> _What the task requires_:
Please quote exactly the lines below from the line containing "mesh_of(bm, 'wall'), M_brickd, nb)" to the line containing "[(1.8, .1)], 11.2, M_frame)", both lines included, and nothing else.
------------------------------------------------------------------------
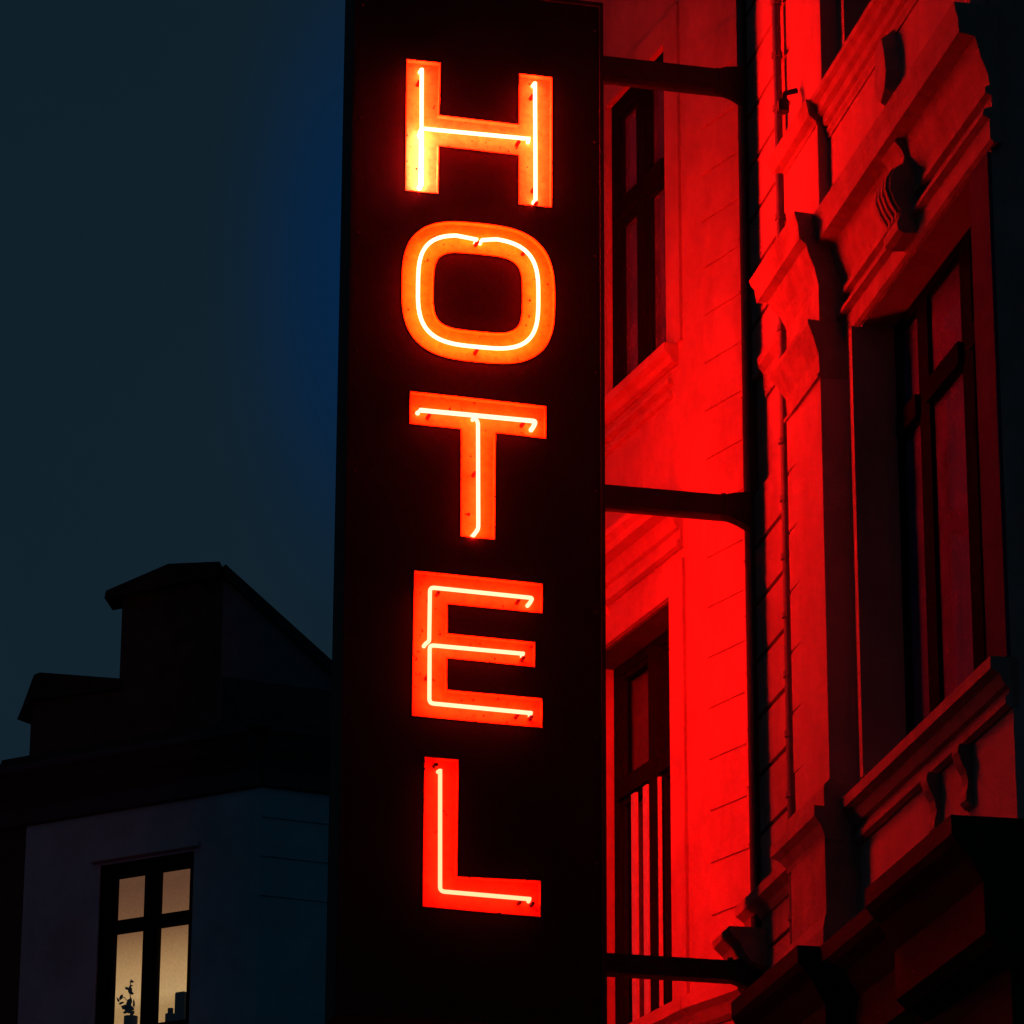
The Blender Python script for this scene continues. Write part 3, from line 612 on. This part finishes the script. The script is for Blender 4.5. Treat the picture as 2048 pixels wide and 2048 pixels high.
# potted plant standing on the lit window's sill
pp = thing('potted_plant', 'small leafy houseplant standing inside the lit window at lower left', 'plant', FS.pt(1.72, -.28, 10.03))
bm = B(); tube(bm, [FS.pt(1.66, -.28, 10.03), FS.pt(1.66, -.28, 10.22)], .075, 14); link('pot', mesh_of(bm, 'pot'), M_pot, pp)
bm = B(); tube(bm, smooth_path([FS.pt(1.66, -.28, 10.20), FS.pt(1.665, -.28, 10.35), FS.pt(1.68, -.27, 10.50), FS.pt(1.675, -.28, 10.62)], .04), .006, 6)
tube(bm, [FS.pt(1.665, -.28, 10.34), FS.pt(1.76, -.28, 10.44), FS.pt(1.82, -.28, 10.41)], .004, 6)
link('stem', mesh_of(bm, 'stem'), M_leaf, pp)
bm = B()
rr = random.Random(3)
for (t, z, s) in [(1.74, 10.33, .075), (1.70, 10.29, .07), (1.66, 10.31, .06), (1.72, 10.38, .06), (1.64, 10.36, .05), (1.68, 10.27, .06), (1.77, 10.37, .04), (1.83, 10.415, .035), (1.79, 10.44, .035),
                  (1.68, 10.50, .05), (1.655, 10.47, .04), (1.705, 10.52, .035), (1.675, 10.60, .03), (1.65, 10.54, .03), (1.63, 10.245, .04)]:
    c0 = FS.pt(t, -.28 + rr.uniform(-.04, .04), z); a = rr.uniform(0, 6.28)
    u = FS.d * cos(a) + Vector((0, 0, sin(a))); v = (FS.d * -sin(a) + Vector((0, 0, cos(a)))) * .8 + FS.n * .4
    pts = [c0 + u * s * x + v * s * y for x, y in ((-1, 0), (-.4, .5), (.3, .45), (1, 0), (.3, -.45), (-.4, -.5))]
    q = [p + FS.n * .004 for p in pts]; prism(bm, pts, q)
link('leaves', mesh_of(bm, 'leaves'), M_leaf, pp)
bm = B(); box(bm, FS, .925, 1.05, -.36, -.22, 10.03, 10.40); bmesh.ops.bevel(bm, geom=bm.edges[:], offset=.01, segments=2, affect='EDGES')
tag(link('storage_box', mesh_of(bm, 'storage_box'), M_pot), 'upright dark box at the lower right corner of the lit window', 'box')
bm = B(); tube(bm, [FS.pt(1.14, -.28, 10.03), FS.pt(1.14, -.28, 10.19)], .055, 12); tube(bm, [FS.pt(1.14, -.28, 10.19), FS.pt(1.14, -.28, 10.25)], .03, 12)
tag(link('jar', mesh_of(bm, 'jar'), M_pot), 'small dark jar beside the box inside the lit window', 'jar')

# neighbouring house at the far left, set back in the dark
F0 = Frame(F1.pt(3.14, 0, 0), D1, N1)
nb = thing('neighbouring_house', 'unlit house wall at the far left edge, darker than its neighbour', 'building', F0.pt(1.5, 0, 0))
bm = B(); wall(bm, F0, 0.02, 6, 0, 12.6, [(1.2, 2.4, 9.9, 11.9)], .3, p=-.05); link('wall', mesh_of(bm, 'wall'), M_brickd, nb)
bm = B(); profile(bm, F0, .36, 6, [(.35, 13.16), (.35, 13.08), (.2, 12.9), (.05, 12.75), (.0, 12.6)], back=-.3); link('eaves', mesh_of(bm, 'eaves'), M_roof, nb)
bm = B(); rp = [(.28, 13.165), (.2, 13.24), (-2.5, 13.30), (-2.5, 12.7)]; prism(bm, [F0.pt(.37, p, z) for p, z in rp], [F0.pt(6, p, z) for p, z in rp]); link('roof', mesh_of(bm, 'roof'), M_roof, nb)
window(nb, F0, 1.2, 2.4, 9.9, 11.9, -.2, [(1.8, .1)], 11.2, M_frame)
------------------------------------------------------------------------
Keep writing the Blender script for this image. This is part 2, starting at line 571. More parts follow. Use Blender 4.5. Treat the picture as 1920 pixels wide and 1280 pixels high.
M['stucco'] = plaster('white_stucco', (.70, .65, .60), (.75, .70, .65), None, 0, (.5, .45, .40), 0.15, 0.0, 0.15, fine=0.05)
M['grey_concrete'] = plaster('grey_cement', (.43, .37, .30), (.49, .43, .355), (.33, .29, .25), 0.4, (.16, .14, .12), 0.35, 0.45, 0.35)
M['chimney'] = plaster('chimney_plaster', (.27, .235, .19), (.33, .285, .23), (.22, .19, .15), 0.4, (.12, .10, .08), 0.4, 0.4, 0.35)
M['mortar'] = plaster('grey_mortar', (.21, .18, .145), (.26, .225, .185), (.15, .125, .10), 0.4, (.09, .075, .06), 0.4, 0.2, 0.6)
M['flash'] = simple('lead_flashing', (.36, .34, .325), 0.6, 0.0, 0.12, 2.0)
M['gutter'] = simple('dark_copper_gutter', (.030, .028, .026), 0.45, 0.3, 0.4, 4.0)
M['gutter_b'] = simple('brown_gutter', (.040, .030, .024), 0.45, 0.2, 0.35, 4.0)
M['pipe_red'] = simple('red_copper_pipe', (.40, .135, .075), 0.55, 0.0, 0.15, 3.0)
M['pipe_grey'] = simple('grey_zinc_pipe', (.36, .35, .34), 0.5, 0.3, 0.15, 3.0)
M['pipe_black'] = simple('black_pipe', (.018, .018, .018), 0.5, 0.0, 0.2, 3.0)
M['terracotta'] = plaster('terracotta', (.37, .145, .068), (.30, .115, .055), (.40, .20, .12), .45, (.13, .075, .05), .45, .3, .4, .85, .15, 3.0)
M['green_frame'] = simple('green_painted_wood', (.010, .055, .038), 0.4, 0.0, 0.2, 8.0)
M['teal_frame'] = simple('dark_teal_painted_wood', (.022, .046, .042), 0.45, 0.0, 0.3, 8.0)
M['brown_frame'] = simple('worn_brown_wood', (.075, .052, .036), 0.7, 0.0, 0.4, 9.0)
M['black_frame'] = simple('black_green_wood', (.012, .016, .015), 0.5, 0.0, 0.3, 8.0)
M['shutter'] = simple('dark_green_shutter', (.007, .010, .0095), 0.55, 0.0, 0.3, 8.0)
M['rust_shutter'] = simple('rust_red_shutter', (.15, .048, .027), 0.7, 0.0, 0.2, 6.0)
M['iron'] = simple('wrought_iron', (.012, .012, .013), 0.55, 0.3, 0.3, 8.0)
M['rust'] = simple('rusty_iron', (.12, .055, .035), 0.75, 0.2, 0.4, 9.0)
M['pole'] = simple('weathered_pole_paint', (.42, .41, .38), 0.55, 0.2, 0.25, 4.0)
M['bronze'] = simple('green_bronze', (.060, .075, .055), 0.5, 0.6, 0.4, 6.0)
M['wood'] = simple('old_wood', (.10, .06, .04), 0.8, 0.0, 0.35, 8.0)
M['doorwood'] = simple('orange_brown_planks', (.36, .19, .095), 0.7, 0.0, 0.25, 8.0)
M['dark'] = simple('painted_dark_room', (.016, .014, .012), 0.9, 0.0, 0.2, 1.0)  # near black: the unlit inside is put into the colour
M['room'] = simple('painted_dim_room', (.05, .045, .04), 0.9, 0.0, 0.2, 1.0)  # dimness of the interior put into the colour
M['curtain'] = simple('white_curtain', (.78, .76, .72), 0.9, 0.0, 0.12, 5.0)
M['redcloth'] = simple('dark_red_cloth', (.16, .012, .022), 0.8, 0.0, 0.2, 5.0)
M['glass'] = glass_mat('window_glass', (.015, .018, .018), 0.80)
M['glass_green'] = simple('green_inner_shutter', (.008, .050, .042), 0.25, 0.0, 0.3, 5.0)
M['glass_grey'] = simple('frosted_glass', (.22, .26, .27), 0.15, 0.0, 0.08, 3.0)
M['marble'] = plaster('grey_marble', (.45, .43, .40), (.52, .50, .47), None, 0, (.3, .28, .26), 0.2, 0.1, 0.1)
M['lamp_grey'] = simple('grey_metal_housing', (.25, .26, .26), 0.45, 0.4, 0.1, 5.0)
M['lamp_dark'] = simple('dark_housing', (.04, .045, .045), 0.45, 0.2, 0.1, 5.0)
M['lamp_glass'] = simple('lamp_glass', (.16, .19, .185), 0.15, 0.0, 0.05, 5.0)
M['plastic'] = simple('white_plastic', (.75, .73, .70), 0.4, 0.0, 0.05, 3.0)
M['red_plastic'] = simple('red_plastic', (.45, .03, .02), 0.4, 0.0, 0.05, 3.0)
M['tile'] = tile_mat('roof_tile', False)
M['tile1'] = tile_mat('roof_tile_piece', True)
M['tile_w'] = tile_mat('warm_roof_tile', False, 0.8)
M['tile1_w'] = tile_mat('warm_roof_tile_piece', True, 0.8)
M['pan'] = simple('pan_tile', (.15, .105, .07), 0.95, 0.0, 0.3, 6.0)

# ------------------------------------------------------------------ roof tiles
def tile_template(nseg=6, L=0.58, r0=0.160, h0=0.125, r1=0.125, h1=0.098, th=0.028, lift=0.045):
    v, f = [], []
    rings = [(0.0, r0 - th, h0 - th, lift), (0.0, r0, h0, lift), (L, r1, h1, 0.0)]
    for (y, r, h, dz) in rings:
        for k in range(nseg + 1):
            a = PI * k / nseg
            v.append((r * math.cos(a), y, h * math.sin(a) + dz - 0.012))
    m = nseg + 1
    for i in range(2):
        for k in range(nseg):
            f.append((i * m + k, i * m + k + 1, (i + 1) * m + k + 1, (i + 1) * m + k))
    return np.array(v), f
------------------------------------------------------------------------
> _Worked answer_:
bm = B(); wall(bm, F0, 0.02, 6, 0, 12.6, [(1.2, 2.4, 9.9, 11.9)], .3, p=-.05); link('wall', mesh_of(bm, 'wall'), M_brickd, nb)
bm = B(); profile(bm, F0, .36, 6, [(.35, 13.16), (.35, 13.08), (.2, 12.9), (.05, 12.75), (.0, 12.6)], back=-.3); link('eaves', mesh_of(bm, 'eaves'), M_roof, nb)
bm = B(); rp = [(.28, 13.165), (.2, 13.24), (-2.5, 13.30), (-2.5, 12.7)]; prism(bm, [F0.pt(.37, p, z) for p, z in rp], [F0.pt(6, p, z) for p, z in rp]); link('roof', mesh_of(bm, 'roof'), M_roof, nb)
window(nb, F0, 1.2, 2.4, 9.9, 11.9, -.2, [(1.8, .1)], 11.2, M_frame)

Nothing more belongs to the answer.